WHAT YOU SHOULD DO ::
Transcribe the material below exactly as it appears.

──────

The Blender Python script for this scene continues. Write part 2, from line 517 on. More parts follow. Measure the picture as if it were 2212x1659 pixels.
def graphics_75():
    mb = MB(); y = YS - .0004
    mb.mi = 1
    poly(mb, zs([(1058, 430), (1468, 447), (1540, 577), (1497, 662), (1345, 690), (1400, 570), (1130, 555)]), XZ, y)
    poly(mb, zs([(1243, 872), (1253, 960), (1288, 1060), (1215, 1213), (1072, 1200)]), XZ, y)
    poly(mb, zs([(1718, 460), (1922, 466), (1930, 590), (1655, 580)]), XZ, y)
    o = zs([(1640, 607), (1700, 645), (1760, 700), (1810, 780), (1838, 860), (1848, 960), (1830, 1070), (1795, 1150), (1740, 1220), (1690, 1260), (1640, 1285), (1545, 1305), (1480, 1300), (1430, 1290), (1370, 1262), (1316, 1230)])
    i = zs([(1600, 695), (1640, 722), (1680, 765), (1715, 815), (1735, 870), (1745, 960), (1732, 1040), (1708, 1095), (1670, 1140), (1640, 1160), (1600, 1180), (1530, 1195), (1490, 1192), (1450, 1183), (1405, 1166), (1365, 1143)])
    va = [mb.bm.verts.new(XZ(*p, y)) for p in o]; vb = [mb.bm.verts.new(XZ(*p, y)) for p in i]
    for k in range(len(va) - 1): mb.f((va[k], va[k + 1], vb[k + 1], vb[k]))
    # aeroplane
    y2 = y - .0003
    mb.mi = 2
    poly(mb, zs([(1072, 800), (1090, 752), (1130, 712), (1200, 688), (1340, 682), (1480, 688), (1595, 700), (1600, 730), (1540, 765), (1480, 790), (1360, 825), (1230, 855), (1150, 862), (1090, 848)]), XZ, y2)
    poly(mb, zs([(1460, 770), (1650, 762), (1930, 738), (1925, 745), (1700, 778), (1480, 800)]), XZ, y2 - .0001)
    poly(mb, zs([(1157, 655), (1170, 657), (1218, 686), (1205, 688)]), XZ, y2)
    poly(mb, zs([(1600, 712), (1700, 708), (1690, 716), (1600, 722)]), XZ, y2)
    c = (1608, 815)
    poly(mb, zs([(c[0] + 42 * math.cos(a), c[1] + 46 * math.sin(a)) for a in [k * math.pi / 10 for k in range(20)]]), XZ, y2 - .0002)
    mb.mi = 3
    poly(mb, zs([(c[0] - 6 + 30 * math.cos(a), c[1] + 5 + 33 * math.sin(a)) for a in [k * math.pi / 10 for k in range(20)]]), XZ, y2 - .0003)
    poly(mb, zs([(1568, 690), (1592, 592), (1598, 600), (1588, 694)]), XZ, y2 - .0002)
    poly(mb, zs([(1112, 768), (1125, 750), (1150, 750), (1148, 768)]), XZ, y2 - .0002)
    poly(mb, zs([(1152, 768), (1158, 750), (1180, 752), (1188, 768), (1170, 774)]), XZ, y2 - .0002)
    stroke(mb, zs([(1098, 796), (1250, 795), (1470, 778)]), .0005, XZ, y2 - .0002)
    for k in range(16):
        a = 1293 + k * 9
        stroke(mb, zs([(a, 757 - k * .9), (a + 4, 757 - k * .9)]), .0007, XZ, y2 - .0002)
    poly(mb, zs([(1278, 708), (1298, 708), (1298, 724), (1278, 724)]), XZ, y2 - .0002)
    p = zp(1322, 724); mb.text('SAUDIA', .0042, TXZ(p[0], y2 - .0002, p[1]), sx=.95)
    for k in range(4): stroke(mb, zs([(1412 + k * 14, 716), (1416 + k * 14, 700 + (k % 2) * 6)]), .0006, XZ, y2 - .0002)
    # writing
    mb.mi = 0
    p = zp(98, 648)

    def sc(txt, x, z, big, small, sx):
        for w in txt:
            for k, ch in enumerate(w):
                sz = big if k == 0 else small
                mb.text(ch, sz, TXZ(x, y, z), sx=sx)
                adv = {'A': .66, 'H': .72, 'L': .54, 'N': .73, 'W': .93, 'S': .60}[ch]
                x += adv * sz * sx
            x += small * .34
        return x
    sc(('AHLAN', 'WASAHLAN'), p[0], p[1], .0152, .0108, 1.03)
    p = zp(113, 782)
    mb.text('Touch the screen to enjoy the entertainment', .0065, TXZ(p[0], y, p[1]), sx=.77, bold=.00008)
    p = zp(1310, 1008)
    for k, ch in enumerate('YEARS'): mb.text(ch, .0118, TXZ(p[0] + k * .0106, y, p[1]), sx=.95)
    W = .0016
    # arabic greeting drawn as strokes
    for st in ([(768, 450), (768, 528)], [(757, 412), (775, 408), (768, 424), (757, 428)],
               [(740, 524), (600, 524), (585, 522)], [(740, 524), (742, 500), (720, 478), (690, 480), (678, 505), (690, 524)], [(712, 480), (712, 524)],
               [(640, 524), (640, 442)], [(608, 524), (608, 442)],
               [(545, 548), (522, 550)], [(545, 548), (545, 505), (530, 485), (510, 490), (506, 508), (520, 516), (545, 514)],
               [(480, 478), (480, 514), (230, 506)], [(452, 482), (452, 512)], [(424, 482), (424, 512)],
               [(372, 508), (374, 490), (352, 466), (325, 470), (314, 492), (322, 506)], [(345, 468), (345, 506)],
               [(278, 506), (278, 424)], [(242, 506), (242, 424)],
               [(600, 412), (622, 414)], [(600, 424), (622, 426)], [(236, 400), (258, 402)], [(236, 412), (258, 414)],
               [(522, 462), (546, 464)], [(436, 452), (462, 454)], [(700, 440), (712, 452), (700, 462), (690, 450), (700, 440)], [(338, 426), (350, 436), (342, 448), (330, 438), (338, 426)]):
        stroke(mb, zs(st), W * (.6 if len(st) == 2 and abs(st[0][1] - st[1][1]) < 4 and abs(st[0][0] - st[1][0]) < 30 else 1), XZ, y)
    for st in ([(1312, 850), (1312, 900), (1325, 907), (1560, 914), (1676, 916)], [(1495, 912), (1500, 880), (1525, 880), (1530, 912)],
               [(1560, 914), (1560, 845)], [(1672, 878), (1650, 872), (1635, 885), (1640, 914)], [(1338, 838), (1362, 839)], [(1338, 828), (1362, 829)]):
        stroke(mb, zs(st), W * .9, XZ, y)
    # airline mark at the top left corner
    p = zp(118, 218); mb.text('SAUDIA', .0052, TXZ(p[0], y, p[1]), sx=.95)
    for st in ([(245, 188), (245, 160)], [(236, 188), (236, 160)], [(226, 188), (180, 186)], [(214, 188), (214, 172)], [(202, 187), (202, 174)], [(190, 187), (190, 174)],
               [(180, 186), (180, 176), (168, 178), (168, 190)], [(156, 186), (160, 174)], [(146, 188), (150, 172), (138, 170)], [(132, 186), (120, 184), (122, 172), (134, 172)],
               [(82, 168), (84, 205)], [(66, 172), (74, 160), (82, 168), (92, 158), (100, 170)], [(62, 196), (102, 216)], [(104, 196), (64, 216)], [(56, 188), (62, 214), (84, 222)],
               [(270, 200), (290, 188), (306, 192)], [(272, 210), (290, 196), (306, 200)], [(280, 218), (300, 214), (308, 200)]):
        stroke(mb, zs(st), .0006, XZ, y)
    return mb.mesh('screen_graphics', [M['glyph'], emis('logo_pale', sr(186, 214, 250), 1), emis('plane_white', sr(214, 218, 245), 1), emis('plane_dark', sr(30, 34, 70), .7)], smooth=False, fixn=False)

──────

EXERCISE RESULT ::
The Blender Python script for this scene continues. Write part 2, from line 517 on. More parts follow. Measure the picture as if it were 2212x1659 pixels.
def graphics_75():
    mb = MB(); y = YS - .0004
    mb.mi = 1
    poly(mb, zs([(1058, 430), (1468, 447), (1540, 577), (1497, 662), (1345, 690), (1400, 570), (1130, 555)]), XZ, y)
    poly(mb, zs([(1243, 872), (1253, 960), (1288, 1060), (1215, 1213), (1072, 1200)]), XZ, y)
    poly(mb, zs([(1718, 460), (1922, 466), (1930, 590), (1655, 580)]), XZ, y)
    o = zs([(1640, 607), (1700, 645), (1760, 700), (1810, 780), (1838, 860), (1848, 960), (1830, 1070), (1795, 1150), (1740, 1220), (1690, 1260), (1640, 1285), (1545, 1305), (1480, 1300), (1430, 1290), (1370, 1262), (1316, 1230)])
    i = zs([(1600, 695), (1640, 722), (1680, 765), (1715, 815), (1735, 870), (1745, 960), (1732, 1040), (1708, 1095), (1670, 1140), (1640, 1160), (1600, 1180), (1530, 1195), (1490, 1192), (1450, 1183), (1405, 1166), (1365, 1143)])
    va = [mb.bm.verts.new(XZ(*p, y)) for p in o]; vb = [mb.bm.verts.new(XZ(*p, y)) for p in i]
    for k in range(len(va) - 1): mb.f((va[k], va[k + 1], vb[k + 1], vb[k]))
    # aeroplane
    y2 = y - .0003
    mb.mi = 2
    poly(mb, zs([(1072, 800), (1090, 752), (1130, 712), (1200, 688), (1340, 682), (1480, 688), (1595, 700), (1600, 730), (1540, 765), (1480, 790), (1360, 825), (1230, 855), (1150, 862), (1090, 848)]), XZ, y2)
    poly(mb, zs([(1460, 770), (1650, 762), (1930, 738), (1925, 745), (1700, 778), (1480, 800)]), XZ, y2 - .0001)
    poly(mb, zs([(1157, 655), (1170, 657), (1218, 686), (1205, 688)]), XZ, y2)
    poly(mb, zs([(1600, 712), (1700, 708), (1690, 716), (1600, 722)]), XZ, y2)
    c = (1608, 815)
    poly(mb, zs([(c[0] + 42 * math.cos(a), c[1] + 46 * math.sin(a)) for a in [k * math.pi / 10 for k in range(20)]]), XZ, y2 - .0002)
    mb.mi = 3
    poly(mb, zs([(c[0] - 6 + 30 * math.cos(a), c[1] + 5 + 33 * math.sin(a)) for a in [k * math.pi / 10 for k in range(20)]]), XZ, y2 - .0003)
    poly(mb, zs([(1568, 690), (1592, 592), (1598, 600), (1588, 694)]), XZ, y2 - .0002)
    poly(mb, zs([(1112, 768), (1125, 750), (1150, 750), (1148, 768)]), XZ, y2 - .0002)
    poly(mb, zs([(1152, 768), (1158, 750), (1180, 752), (1188, 768), (1170, 774)]), XZ, y2 - .0002)
    stroke(mb, zs([(1098, 796), (1250, 795), (1470, 778)]), .0005, XZ, y2 - .0002)
    for k in range(16):
        a = 1293 + k * 9
        stroke(mb, zs([(a, 757 - k * .9), (a + 4, 757 - k * .9)]), .0007, XZ, y2 - .0002)
    poly(mb, zs([(1278, 708), (1298, 708), (1298, 724), (1278, 724)]), XZ, y2 - .0002)
    p = zp(1322, 724); mb.text('SAUDIA', .0042, TXZ(p[0], y2 - .0002, p[1]), sx=.95)
    for k in range(4): stroke(mb, zs([(1412 + k * 14, 716), (1416 + k * 14, 700 + (k % 2) * 6)]), .0006, XZ, y2 - .0002)
    # writing
    mb.mi = 0
    p = zp(98, 648)

    def sc(txt, x, z, big, small, sx):
        for w in txt:
            for k, ch in enumerate(w):
                sz = big if k == 0 else small
                mb.text(ch, sz, TXZ(x, y, z), sx=sx)
                adv = {'A': .66, 'H': .72, 'L': .54, 'N': .73, 'W': .93, 'S': .60}[ch]
                x += adv * sz * sx
            x += small * .34
        return x
    sc(('AHLAN', 'WASAHLAN'), p[0], p[1], .0152, .0108, 1.03)
    p = zp(113, 782)
    mb.text('Touch the screen to enjoy the entertainment', .0065, TXZ(p[0], y, p[1]), sx=.77, bold=.00008)
    p = zp(1310, 1008)
    for k, ch in enumerate('YEARS'): mb.text(ch, .0118, TXZ(p[0] + k * .0106, y, p[1]), sx=.95)
    W = .0016
    # arabic greeting drawn as strokes
    for st in ([(768, 450), (768, 528)], [(757, 412), (775, 408), (768, 424), (757, 428)],
               [(740, 524), (600, 524), (585, 522)], [(740, 524), (742, 500), (720, 478), (690, 480), (678, 505), (690, 524)], [(712, 480), (712, 524)],
               [(640, 524), (640, 442)], [(608, 524), (608, 442)],
               [(545, 548), (522, 550)], [(545, 548), (545, 505), (530, 485), (510, 490), (506, 508), (520, 516), (545, 514)],
               [(480, 478), (480, 514), (230, 506)], [(452, 482), (452, 512)], [(424, 482), (424, 512)],
               [(372, 508), (374, 490), (352, 466), (325, 470), (314, 492), (322, 506)], [(345, 468), (345, 506)],
               [(278, 506), (278, 424)], [(242, 506), (242, 424)],
               [(600, 412), (622, 414)], [(600, 424), (622, 426)], [(236, 400), (258, 402)], [(236, 412), (258, 414)],
               [(522, 462), (546, 464)], [(436, 452), (462, 454)], [(700, 440), (712, 452), (700, 462), (690, 450), (700, 440)], [(338, 426), (350, 436), (342, 448), (330, 438), (338, 426)]):
        stroke(mb, zs(st), W * (.6 if len(st) == 2 and abs(st[0][1] - st[1][1]) < 4 and abs(st[0][0] - st[1][0]) < 30 else 1), XZ, y)
    for st in ([(1312, 850), (1312, 900), (1325, 907), (1560, 914), (1676, 916)], [(1495, 912), (1500, 880), (1525, 880), (1530, 912)],
               [(1560, 914), (1560, 845)], [(1672, 878), (1650, 872), (1635, 885), (1640, 914)], [(1338, 838), (1362, 839)], [(1338, 828), (1362, 829)]):
        stroke(mb, zs(st), W * .9, XZ, y)
    # airline mark at the top left corner
    p = zp(118, 218); mb.text('SAUDIA', .0052, TXZ(p[0], y, p[1]), sx=.95)
    for st in ([(245, 188), (245, 160)], [(236, 188), (236, 160)], [(226, 188), (180, 186)], [(214, 188), (214, 172)], [(202, 187), (202, 174)], [(190, 187), (190, 174)],
               [(180, 186), (180, 176), (168, 178), (168, 190)], [(156, 186), (160, 174)], [(146, 188), (150, 172), (138, 170)], [(132, 186), (120, 184), (122, 172), (134, 172)],
               [(82, 168), (84, 205)], [(66, 172), (74, 160), (82, 168), (92, 158), (100, 170)], [(62, 196), (102, 216)], [(104, 196), (64, 216)], [(56, 188), (62, 214), (84, 222)],
               [(270, 200), (290, 188), (306, 192)], [(272, 210), (290, 196), (306, 200)], [(280, 218), (300, 214), (308, 200)]):
        stroke(mb, zs(st), .0006, XZ, y)
    return mb.mesh('screen_graphics', [M['glyph'], emis('logo_pale', sr(186, 214, 250), 1), emis('plane_white', sr(214, 218, 245), 1), emis('plane_dark', sr(30, 34, 70), .7)], smooth=False, fixn=False)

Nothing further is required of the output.